Feb. 6th, 2007

Cold

Feb. 6th, 2007 02:36 am
It is exactly zero degrees Fahrenheit outside.

When I got to the library for my midnight-to-two shift, I noticed that the inside of the bathroom window had a white coating around the edges. I poked it and left a fingerprint; it was frost. I'd never seen that before, and guessed the window must have been left open, and only been closed a few minutes before.

Later I went into the stacks to shelve. All the windows were frosted over - the condensation was freezing as it formed on the glass. The spot I'd melted in the bathroom window had frozen over again when I went to turn off the lights at closing.

I thought I was wearing my scarf today, but during lit I realized I'd actually picked up the piece of polartec fabric I'd bought to sew a bag out of. I can't find my real scarf. I grant that the polartec's warmer, but my throat's still too sore for me to breathe out there without something shielding my mouth, and polartec isn't exactly permeable. So I have been walking around all day in a partly-chopped-up polartec pseudo-scarf, with my hands over my mouth as though I am shocked and scandalized.
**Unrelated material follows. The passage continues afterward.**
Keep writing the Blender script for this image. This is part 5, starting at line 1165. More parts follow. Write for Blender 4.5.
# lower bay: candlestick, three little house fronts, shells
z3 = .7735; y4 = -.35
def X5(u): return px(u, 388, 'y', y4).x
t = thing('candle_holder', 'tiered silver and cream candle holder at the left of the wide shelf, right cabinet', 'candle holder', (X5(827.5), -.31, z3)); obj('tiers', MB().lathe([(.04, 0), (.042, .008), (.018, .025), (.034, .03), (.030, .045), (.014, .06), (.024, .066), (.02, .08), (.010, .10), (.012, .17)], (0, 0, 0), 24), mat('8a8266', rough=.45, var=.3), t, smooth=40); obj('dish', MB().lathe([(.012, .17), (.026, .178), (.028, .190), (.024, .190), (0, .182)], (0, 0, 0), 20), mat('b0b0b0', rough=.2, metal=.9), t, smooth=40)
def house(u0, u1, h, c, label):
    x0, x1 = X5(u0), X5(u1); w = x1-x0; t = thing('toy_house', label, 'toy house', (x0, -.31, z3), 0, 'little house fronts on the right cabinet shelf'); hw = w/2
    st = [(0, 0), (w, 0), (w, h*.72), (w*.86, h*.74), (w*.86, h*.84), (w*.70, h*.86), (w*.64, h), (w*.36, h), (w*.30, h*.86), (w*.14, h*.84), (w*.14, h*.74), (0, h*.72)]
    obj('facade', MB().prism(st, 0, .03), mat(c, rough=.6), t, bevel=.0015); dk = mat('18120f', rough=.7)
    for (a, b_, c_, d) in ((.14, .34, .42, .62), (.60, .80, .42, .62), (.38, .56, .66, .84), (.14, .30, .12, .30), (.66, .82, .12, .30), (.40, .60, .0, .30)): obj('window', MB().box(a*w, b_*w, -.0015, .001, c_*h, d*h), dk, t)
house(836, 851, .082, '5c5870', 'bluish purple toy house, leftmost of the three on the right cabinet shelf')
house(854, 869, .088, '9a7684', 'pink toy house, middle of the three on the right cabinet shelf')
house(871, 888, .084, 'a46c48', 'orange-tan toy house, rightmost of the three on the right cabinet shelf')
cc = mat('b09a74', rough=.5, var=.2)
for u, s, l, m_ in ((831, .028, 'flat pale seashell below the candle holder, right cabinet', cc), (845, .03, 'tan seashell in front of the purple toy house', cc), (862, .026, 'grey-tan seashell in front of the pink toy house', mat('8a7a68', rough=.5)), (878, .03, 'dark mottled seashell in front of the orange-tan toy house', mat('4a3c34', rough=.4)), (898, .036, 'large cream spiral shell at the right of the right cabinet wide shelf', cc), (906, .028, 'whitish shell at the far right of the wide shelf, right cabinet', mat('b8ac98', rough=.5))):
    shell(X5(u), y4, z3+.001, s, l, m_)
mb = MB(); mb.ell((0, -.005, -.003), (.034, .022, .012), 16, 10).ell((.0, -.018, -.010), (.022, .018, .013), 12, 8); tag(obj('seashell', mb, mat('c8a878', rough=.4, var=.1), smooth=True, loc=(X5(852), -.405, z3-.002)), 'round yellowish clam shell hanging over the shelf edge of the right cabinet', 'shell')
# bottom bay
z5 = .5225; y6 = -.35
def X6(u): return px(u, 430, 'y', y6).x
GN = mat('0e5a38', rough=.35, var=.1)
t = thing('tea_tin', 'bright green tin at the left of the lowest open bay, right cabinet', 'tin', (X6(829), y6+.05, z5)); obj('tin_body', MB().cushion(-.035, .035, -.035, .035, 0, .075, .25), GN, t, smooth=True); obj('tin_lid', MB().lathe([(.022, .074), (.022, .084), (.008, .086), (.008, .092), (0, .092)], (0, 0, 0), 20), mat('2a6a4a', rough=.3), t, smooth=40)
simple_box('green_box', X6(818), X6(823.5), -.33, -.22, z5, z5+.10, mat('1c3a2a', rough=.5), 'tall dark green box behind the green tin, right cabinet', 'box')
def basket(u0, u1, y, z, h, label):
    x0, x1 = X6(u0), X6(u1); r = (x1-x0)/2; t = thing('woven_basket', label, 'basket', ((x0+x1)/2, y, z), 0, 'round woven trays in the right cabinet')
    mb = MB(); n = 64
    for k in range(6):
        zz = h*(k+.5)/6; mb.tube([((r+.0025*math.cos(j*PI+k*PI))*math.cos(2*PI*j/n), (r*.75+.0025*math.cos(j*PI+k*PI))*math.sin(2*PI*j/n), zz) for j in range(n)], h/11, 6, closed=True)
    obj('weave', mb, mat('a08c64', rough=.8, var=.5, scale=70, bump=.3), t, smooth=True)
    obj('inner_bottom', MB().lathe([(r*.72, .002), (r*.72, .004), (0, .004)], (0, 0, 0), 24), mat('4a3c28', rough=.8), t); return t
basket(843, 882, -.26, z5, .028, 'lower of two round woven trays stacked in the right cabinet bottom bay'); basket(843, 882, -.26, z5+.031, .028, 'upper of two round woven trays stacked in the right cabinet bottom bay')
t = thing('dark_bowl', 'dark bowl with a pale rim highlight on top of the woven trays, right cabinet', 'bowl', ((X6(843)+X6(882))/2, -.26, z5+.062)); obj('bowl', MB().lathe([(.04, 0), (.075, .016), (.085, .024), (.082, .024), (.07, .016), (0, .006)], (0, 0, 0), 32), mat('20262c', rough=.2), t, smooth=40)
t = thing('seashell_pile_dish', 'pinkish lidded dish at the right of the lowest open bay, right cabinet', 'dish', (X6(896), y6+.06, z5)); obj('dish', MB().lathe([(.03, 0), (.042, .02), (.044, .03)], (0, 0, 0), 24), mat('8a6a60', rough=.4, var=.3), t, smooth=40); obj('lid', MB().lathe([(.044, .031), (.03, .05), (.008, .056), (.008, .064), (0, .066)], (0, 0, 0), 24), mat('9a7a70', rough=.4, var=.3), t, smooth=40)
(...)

To round up the list of grievances, I've applied moisturizer four times in the past three hours, and have put some water boiling in my rice-cooker to act as a humidifier, because I can't breathe very well in here, either. I hope it doesn't break.
Sodexho has generously given me a light pink plastic tumbler that turns darker pink when it gets cold, in an obvious and completely inappropriate reference to nipples. I wonder if they're going to email me telling me to deposit it in a box someplace on campus, because I am not on the meal plan anymore and am not therefore entitled to a plastic tumbler.

Printed on it in very small type is a schedule of what I assume someone considers to be the school's "feminist events" for the next three months. The schedule gives dates but no times, and is badly spaced and punctuated.
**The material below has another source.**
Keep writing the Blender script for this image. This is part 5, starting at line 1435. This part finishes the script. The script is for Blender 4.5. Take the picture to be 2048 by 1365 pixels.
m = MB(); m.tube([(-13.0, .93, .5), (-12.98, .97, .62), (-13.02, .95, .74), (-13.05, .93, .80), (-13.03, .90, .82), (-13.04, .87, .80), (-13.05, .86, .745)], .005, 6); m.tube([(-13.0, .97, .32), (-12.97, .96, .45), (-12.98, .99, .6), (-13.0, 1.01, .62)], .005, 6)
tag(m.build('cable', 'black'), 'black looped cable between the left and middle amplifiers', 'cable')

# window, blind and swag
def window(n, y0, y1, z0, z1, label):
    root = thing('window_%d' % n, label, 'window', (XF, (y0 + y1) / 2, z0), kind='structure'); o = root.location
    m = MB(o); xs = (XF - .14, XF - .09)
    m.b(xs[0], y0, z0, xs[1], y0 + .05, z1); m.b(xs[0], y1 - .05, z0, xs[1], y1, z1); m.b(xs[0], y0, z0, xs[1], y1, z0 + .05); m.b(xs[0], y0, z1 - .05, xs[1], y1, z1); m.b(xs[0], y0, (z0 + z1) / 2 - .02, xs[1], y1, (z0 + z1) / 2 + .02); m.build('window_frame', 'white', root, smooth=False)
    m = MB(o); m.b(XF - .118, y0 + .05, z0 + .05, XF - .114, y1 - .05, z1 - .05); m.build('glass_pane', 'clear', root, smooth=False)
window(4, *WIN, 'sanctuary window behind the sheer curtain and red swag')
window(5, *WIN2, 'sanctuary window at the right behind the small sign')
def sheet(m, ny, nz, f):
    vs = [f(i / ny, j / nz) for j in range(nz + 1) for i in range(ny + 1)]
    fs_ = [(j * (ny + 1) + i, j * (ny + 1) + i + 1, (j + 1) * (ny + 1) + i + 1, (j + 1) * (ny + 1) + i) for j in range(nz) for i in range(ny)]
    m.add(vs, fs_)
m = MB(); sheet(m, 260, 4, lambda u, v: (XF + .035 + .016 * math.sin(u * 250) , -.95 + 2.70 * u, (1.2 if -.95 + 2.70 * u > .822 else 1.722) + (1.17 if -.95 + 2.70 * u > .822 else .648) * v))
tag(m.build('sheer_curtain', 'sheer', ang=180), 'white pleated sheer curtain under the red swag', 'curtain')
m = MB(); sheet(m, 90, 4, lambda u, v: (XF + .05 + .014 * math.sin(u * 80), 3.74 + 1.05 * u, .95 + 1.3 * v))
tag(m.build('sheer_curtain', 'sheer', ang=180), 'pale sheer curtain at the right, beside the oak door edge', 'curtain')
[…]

I mean, this isn't a disposable cup or anything. It must have been expensive to get these things custom-made. Isn't it kind of weird to give out a reusable item with your February-March-April 2007 schedule on it? Am I supposed to treasure it forever as a memento of "Love Your Body Day" (which is apparently on Valentines Day)? Is there going to be a whole series of collectible 2007 color-change cups?

Oh, wait, the year's not on there.

Actually, the schedule itself is even more bizarre than its presence on a cup. Here it is (formatting, punctuation, etc. all theirs):

Mind, Body, and Soul Spring Events...
February
14-Love Your Body Day
26-Mind, Body, & Soul Survival Guide
28-Let's Talk About It!
March
7-Vagina Monologues
8, 22, 29-Self Defense Workshop
19-30-"Human Breathing" Yoga
25-Speaker, Andrea Cooper,
"Kristin's Story"
26, 27-Lifetime Wellness Instructor,
Kitty Consolo
April
5 Take Back The Night
Events presented by the Women's Resource Center,
Women's Emphasis, The Lilly Program,
Delta, Delta, Delta, and Alpha Chi Omega


commentary, or, This Plastic Tumbler Is A Story About Rape )

Edited deep in the night because my own formatting was somewhat sketchy.